On stage he played a leading role in Mister Johnson (1960) and joined the short-lived New Negro Theatre Company at the Theatre Royal, Stratford East for such productions as No Count Boy (1960). His best stage role was Bakke in John McGrath's Bakke's Night of Fame (Hampstead Theatre Club, 1968), directed by Ronald Eyre. This was a rare occasion when a black actor was cast in a role written for a white actor.

Some of Sekka's best work was in television and at least two of his performances have survived in the archives. In ITV's compelling psychological drama The Big Pride (1961), written by Jan Carew and Sylvia Wynter, Sekka was cast opposite William Marshall. They played a couple of prison escapees who try to escape, not only from their past, but the harsh reality of their lives.

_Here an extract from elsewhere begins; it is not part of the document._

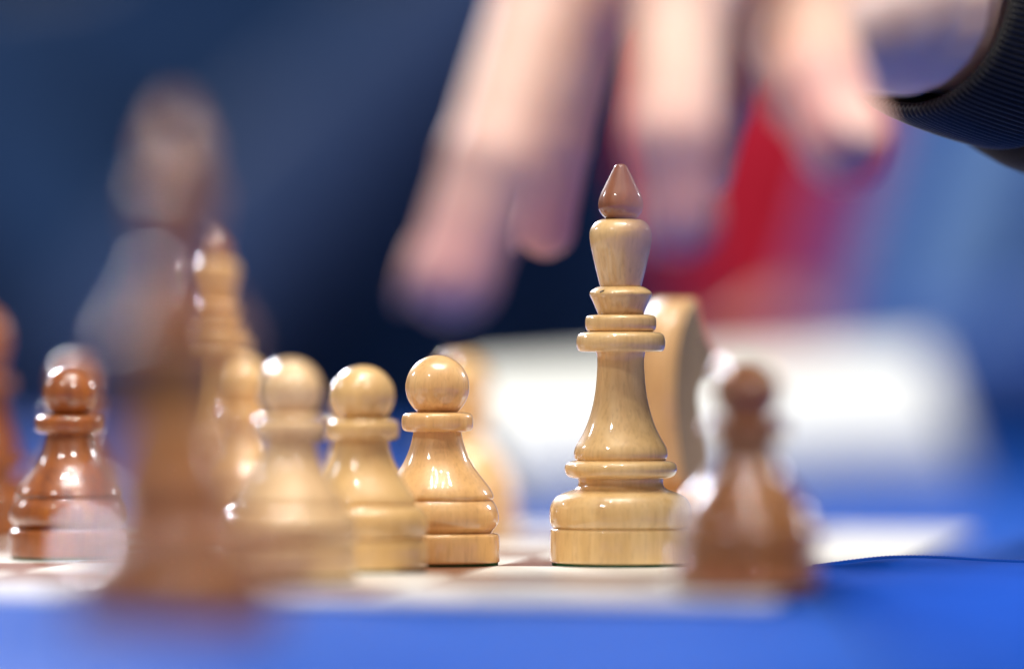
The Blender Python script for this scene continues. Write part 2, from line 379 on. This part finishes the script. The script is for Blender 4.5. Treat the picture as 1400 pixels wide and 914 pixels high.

Three years later Sekka gave a memorable performance in "A Place of Safety" (1964), a gripping and gritty episode in BBC1's popular Z Cars series. John Hopkins described this as "the most completely realised episode that I wrote" and he did not shy away from exposing the racist attitudes of the police. Sekka brilliantly conveyed the anger and frustration of the tormented Sadik who loses control, attacks a bailiff and, to protect himself from the police, barricades himself into a room with his wife and children.

Other television appearances from this time included ATV's Armchair Theatre: Big Brain Man (1961), The Grass is Singing (1962) and The Human Jungle (1964); as well as episodes of various cult drama series such as Danger Man (1965) and The Avengers (1968).

In 1973 Sidney Poitier cast Sekka in his British-based romantic drama A Warm December (1973) and the following year he offered him another supporting role in Uptown Saturday Night. Sekka moved to Hollywood but he still faced casting difficulties. In 1977, when the television series Roots was being cast, Sekka seemed ideal for a role as an African slave or one of their descendants, but it was decided that he was not American enough for home audiences to identify with. In the sequel, Roots: The Next Generations (1979), he managed to secure a small role as an African interpreter. At the time he complained:

Most of the black roles in America are still ghetto characters, pimps or gangsters, or drug addicts, and so I'm as foreign in America as I was in England.

Sekka's final appearances were on television in 1993 in the science-fiction pilot Babylon 5: The Gathering and the British documentary Hollywood UK, in which he recalled his appearance in Flame in the Streets.